:: Information provided ::
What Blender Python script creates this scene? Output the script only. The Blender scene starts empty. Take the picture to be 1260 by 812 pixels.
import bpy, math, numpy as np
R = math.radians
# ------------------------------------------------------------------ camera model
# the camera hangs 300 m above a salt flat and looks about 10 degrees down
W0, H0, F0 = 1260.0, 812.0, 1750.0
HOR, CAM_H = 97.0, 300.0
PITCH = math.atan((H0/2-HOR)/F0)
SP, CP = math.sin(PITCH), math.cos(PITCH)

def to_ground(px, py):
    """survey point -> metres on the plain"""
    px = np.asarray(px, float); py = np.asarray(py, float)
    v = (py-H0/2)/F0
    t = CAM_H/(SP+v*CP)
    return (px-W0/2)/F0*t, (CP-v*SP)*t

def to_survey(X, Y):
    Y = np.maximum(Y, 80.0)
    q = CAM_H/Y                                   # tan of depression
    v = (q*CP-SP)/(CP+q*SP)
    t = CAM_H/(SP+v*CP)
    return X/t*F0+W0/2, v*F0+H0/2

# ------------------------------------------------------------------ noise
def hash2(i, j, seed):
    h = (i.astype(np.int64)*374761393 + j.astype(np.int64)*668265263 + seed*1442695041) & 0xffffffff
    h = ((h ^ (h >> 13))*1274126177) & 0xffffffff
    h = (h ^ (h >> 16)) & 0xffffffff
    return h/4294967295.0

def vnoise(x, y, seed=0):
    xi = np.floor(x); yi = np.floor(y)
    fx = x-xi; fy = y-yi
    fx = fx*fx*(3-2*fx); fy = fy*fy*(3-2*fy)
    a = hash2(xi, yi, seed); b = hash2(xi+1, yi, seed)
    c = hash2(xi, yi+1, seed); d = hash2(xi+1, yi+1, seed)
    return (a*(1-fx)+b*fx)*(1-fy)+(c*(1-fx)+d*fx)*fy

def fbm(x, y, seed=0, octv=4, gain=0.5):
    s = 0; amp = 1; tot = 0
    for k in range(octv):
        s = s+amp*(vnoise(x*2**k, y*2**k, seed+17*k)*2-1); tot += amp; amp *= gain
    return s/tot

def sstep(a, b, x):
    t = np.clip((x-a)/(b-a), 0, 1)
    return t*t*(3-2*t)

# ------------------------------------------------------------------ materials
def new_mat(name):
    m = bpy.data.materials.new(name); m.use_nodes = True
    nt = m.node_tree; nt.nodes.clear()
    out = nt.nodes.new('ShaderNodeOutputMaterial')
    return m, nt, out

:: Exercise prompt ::
Type out the material again exactly as presented.

:: Answer ::
What Blender Python script creates this scene? Output the script only. The Blender scene starts empty. Take the picture to be 1260 by 812 pixels.
import bpy, math, numpy as np
R = math.radians
# ------------------------------------------------------------------ camera model
# the camera hangs 300 m above a salt flat and looks about 10 degrees down
W0, H0, F0 = 1260.0, 812.0, 1750.0
HOR, CAM_H = 97.0, 300.0
PITCH = math.atan((H0/2-HOR)/F0)
SP, CP = math.sin(PITCH), math.cos(PITCH)

def to_ground(px, py):
    """survey point -> metres on the plain"""
    px = np.asarray(px, float); py = np.asarray(py, float)
    v = (py-H0/2)/F0
    t = CAM_H/(SP+v*CP)
    return (px-W0/2)/F0*t, (CP-v*SP)*t

def to_survey(X, Y):
    Y = np.maximum(Y, 80.0)
    q = CAM_H/Y                                   # tan of depression
    v = (q*CP-SP)/(CP+q*SP)
    t = CAM_H/(SP+v*CP)
    return X/t*F0+W0/2, v*F0+H0/2

# ------------------------------------------------------------------ noise
def hash2(i, j, seed):
    h = (i.astype(np.int64)*374761393 + j.astype(np.int64)*668265263 + seed*1442695041) & 0xffffffff
    h = ((h ^ (h >> 13))*1274126177) & 0xffffffff
    h = (h ^ (h >> 16)) & 0xffffffff
    return h/4294967295.0

def vnoise(x, y, seed=0):
    xi = np.floor(x); yi = np.floor(y)
    fx = x-xi; fy = y-yi
    fx = fx*fx*(3-2*fx); fy = fy*fy*(3-2*fy)
    a = hash2(xi, yi, seed); b = hash2(xi+1, yi, seed)
    c = hash2(xi, yi+1, seed); d = hash2(xi+1, yi+1, seed)
    return (a*(1-fx)+b*fx)*(1-fy)+(c*(1-fx)+d*fx)*fy

def fbm(x, y, seed=0, octv=4, gain=0.5):
    s = 0; amp = 1; tot = 0
    for k in range(octv):
        s = s+amp*(vnoise(x*2**k, y*2**k, seed+17*k)*2-1); tot += amp; amp *= gain
    return s/tot

def sstep(a, b, x):
    t = np.clip((x-a)/(b-a), 0, 1)
    return t*t*(3-2*t)

# ------------------------------------------------------------------ materials
def new_mat(name):
    m = bpy.data.materials.new(name); m.use_nodes = True
    nt = m.node_tree; nt.nodes.clear()
    out = nt.nodes.new('ShaderNodeOutputMaterial')
    return m, nt, out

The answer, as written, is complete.